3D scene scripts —
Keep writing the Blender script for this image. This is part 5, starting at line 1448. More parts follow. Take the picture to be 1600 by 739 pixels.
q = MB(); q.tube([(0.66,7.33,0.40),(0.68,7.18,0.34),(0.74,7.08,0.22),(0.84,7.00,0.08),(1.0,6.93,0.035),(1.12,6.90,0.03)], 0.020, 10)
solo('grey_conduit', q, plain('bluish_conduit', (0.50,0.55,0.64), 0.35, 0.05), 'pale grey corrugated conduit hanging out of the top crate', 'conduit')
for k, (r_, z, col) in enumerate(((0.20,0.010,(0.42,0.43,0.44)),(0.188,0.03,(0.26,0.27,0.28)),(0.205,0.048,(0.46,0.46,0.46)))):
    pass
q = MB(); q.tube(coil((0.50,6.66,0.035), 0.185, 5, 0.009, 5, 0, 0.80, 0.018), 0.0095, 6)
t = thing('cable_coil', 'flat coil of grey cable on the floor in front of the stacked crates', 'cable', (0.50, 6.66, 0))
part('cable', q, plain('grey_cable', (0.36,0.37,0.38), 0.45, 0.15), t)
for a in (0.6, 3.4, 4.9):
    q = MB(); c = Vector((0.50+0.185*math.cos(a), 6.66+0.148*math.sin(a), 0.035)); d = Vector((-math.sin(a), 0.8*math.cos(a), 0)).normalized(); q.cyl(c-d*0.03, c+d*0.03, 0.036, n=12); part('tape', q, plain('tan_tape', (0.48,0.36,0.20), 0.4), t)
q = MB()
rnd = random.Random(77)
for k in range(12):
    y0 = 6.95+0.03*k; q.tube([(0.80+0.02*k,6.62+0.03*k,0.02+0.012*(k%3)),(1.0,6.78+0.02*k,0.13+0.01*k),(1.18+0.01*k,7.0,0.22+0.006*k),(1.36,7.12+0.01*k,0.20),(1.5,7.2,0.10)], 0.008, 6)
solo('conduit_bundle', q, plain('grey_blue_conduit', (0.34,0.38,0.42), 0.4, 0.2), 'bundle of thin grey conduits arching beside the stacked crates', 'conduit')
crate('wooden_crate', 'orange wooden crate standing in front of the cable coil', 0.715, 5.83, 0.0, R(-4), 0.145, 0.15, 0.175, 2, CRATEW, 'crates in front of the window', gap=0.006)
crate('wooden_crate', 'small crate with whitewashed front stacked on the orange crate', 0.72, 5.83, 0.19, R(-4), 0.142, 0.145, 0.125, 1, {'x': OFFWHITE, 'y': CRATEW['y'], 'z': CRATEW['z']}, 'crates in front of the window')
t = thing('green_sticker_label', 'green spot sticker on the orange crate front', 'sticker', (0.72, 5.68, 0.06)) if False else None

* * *

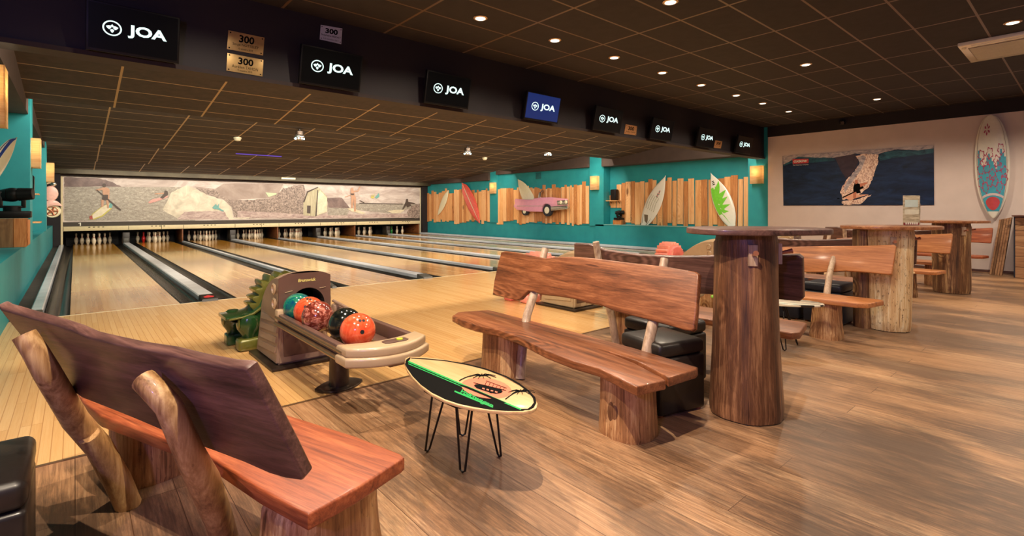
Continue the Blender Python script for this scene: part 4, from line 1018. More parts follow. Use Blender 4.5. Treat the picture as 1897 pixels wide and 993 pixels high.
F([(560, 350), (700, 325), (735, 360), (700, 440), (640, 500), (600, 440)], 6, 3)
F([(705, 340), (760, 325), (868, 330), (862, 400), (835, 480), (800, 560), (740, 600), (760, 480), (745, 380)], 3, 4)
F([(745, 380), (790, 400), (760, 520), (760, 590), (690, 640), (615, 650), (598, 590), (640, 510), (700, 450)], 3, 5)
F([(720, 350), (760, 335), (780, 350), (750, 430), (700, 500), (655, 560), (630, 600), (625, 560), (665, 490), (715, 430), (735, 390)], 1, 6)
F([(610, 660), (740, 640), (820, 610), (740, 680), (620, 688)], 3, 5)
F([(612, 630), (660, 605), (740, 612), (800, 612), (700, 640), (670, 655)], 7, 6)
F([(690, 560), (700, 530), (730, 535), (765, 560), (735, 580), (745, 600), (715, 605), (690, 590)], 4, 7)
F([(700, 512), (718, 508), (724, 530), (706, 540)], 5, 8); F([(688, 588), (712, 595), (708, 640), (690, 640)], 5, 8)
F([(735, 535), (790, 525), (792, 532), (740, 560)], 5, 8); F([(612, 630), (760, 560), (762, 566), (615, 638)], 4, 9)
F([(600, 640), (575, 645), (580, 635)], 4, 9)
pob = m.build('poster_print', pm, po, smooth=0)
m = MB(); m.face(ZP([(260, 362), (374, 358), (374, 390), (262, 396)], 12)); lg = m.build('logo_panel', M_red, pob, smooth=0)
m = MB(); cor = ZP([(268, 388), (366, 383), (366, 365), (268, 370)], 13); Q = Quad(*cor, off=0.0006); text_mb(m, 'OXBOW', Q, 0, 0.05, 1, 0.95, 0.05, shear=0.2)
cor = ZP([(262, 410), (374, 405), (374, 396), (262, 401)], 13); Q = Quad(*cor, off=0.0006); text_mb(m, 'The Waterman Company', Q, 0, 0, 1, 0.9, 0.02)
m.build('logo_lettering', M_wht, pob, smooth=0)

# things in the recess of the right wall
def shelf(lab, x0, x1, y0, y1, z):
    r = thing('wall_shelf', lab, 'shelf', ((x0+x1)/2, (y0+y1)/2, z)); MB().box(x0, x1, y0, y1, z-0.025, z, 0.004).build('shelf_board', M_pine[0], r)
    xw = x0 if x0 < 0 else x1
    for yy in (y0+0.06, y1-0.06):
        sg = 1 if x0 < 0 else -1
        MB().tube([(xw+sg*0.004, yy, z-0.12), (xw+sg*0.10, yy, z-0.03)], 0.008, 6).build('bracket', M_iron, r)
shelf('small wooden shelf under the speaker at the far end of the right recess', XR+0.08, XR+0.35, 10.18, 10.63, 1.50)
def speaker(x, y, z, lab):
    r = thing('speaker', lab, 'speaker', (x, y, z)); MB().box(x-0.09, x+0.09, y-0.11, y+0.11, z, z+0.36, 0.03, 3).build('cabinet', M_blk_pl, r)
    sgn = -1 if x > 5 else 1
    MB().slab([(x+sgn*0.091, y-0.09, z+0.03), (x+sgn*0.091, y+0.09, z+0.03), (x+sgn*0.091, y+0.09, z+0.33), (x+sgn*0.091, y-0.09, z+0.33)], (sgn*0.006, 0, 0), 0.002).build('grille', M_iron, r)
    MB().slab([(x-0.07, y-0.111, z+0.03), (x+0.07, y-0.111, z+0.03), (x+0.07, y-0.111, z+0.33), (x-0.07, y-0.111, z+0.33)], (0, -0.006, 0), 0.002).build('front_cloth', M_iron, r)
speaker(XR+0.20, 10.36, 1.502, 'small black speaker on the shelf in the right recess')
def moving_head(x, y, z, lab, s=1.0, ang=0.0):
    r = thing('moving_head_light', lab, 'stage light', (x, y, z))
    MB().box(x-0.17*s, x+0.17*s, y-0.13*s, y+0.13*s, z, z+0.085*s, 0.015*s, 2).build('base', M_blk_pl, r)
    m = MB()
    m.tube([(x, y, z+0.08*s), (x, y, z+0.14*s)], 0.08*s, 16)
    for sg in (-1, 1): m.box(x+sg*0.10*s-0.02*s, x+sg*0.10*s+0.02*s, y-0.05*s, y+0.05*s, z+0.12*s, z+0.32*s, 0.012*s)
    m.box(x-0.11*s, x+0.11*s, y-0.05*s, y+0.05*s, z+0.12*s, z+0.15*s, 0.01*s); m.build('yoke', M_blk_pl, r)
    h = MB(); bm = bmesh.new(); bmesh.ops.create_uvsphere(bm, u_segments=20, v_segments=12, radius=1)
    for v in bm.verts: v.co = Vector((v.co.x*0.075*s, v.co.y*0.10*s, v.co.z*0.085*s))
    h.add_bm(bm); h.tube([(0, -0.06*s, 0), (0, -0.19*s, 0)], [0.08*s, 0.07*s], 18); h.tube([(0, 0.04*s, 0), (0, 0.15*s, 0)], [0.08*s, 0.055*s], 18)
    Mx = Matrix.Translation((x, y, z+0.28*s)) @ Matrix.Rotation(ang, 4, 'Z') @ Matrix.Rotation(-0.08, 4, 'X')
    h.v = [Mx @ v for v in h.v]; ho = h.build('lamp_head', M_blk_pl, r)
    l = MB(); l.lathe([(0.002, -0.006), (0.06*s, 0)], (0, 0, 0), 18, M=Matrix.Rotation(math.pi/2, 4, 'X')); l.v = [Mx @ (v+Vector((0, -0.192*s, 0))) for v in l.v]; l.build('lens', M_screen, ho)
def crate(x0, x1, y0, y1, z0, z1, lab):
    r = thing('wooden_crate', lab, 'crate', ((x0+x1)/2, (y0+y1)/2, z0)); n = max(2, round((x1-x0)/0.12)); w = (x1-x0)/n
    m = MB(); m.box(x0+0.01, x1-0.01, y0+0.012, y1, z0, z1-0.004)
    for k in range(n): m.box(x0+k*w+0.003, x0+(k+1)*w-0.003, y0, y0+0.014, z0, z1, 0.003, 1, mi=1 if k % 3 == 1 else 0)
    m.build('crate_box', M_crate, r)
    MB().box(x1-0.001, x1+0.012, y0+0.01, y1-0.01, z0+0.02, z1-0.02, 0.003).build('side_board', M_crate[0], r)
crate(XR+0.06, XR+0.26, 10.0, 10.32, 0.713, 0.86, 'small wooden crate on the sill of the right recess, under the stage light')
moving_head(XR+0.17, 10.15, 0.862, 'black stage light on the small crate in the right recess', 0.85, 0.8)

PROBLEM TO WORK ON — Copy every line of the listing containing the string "follow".

WORKED SOLUTION —
Keep writing the Blender script for this image. This is part 5, starting at line 1448. More parts follow. Take the picture to be 1600 by 739 pixels.
Continue the Blender Python script for this scene: part 4, from line 1018. More parts follow. Use Blender 4.5. Treat the picture as 1897 pixels wide and 993 pixels high.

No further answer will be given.